El sistema salarial del Reino de los Cielos. Homilía del padre José Mª Vegas, C.M.F., para el domingo 25 del tiempo ordinario

 

 

 

 

 

 

 

 

La primera lectura subraya la trascendencia y, simultáneamente, la cercanía de Dios. Dios se pone a tiro, pero también se defiende de nuestros deseos de usarlo según nuestros caprichos y de acuerdo a nuestros planes. Si queremos encontrarlo, puesto que está cerca, debemos convertirnos, renunciar a nuestros planes malvados, cambiar de mentalidad, para hacernos capaces de entrar en la lógica de Dios, de entender sus planes y caminar por sus caminos.

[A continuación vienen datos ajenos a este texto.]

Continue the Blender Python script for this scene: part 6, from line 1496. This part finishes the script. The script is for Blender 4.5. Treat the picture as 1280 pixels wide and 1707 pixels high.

Pablo nos ofrece un magnífico ejemplo de lo que significa adoptar la mente de Dios. Pablo, plenamente identificado con Cristo, con el misterio de su muerte y resurrección, nos introduce en esta nueva sabiduría que ve en la muerte no la total destrucción de nuestro ser, sino el encuentro con Cristo y el paso a una forma superior de existencia en plena comunión con Dios, con el misterio del Amor. Pero precisamente es el amor, en el que consiste la mente de Dios, sus planes y sus caminos, lo que hace relativo vivir o morir, porque lo importante es cómo amar mejor, es decir, cómo estar mejor en actitud de servicio para el bien de los hermanos.

Es en esta clave del servicio como debemos entender la parábola de los trabajadores de la viña. Jesús la introduce con las palabras “el Reino de los Cielos se parece a…” (Otras versiones dicen “con el Reino de los Cielos sucede…”). Es decir, Jesús no está dándonos una clase sobre relaciones laborales y salarios justos, sino que toma estos asuntos (en los que se reflejan nuestros planes, nuestros caminos), para introducirnos en la lógica de la mente de Dios, para que, entendiéndola, la adoptemos.

Trabajar en la viña del Señor es, ciertamente, un trabajo. No hemos sido llamados a ella para holgar, sentarnos a la sombra y dejar pasar el tiempo. El Señor nos llama para que trabajemos en ella, y para que trabajemos duro. Pero este trabajo, por duro, difícil, incluso peligroso que pueda llegar a ser, es ante todo un don, una gracia, una suerte. Se podría decir que el salario es ya el hecho mismo de estar y trabajar en la viña del Señor, o poder ofrecer los frutos de ese trabajo al mundo entero. El denario final, que todos reciben por igual, al margen de que hayan trabajado mucho o poco, es signo del carácter gratuito del mismo, porque el salario por estar y trabajar en esa viña es el mismo Cristo, que se entrega por igual a todos.

A veces en la Iglesia nos movemos con la mentalidad del mundo, pensando que merecemos más que otros, comparando nuestros méritos y los años de servicio prestados. Nos comparamos entre nosotros y le exigimos a Dios que actúe según nuestros criterios, es decir, según esos planes y por esos caminos que son los nuestros y no los suyos. Cuando hacemos esto nos convertimos en mercenarios del evangelio, y nos extrañamos del mismo; hacemos del trabajo en la viña del Señor no una suerte, una gracia que nos regala Cristo con su llamada, sino un modo de medrar, de sobresalir o de encontrar acomodo en un lugar que es la Iglesia como podría ser cualquier otro.

Pero si trabajamos en la viña según la mente del Señor lo hacemos para que todos por igual conozcan y amen a Dios Padre, y alcancen por igual la salvación. En Cristo Jesús superamos todas nuestras diferencias y dejamos de lado el concurso de méritos porque en Él, convirtiéndonos a Él, sea desde la infancia, sea en edad madura o en el ocaso de nuestra vida, alcanzamos por igual la comunión con Dios, y aquí no hay lugar para los celos o las comparaciones, sino solo para la alegría de la comunión.

Se me ocurre que el gran trabajador de primera hora, que ha soportado todo el peso del día, es el mismo Cristo, y el trabajador de última hora bien podría ser el buen ladrón, a punto de expirar en la cruz. A este le paga Jesús su denario: “hoy estarás conmigo en el paraíso” (Lc 23, 43), ese denario, al que, más allá de todo mérito, aspiramos todos.